## Work to do
From the entries below, print exactly the span beginning with the line holding "Model this scene" and ending with the line holding "from mathutils import Vector, Matrix", endpoints included, and skip any pictures.

## Records for this task
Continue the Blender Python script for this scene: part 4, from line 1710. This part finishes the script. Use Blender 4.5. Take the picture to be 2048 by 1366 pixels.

* * *

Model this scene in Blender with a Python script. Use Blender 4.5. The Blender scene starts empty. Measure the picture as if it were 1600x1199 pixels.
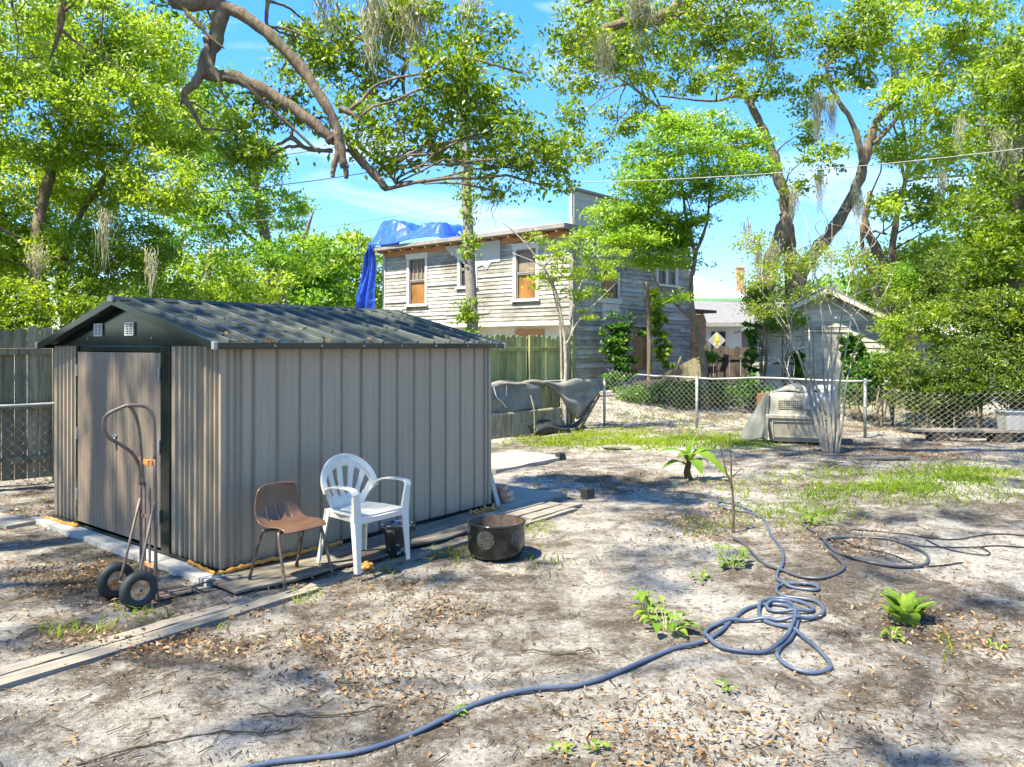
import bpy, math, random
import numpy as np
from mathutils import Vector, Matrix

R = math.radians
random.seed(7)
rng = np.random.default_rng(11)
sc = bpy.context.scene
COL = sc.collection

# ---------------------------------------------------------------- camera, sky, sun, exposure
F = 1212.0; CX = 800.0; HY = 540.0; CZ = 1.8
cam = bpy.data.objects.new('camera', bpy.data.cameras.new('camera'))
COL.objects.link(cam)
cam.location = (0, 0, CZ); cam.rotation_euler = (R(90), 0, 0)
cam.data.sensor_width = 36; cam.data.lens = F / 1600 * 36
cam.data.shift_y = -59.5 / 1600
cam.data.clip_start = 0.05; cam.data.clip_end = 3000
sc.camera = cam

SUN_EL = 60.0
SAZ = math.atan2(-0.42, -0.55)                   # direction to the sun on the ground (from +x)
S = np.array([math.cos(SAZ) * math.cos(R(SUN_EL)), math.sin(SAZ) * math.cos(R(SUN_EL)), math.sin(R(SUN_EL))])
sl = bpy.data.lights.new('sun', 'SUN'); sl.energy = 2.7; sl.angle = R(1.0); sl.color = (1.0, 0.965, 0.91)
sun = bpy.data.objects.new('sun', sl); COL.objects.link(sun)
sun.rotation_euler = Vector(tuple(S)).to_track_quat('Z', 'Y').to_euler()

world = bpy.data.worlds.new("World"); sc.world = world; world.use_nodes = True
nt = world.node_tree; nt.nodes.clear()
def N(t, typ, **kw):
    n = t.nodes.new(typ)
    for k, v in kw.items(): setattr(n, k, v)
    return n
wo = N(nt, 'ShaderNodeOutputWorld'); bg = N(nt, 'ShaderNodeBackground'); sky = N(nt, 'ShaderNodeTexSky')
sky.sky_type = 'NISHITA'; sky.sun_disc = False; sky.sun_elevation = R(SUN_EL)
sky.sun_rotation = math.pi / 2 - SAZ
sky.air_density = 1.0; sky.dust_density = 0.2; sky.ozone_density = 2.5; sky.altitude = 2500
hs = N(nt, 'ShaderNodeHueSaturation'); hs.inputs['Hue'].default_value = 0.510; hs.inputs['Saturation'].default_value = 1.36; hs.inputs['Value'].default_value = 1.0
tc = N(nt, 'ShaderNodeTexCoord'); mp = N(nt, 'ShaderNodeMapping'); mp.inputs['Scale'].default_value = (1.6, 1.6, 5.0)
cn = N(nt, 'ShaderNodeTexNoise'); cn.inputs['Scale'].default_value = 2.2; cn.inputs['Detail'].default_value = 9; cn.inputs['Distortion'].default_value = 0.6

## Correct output
Model this scene in Blender with a Python script. Use Blender 4.5. The Blender scene starts empty. Measure the picture as if it were 1600x1199 pixels.
import bpy, math, random
import numpy as np
from mathutils import Vector, Matrix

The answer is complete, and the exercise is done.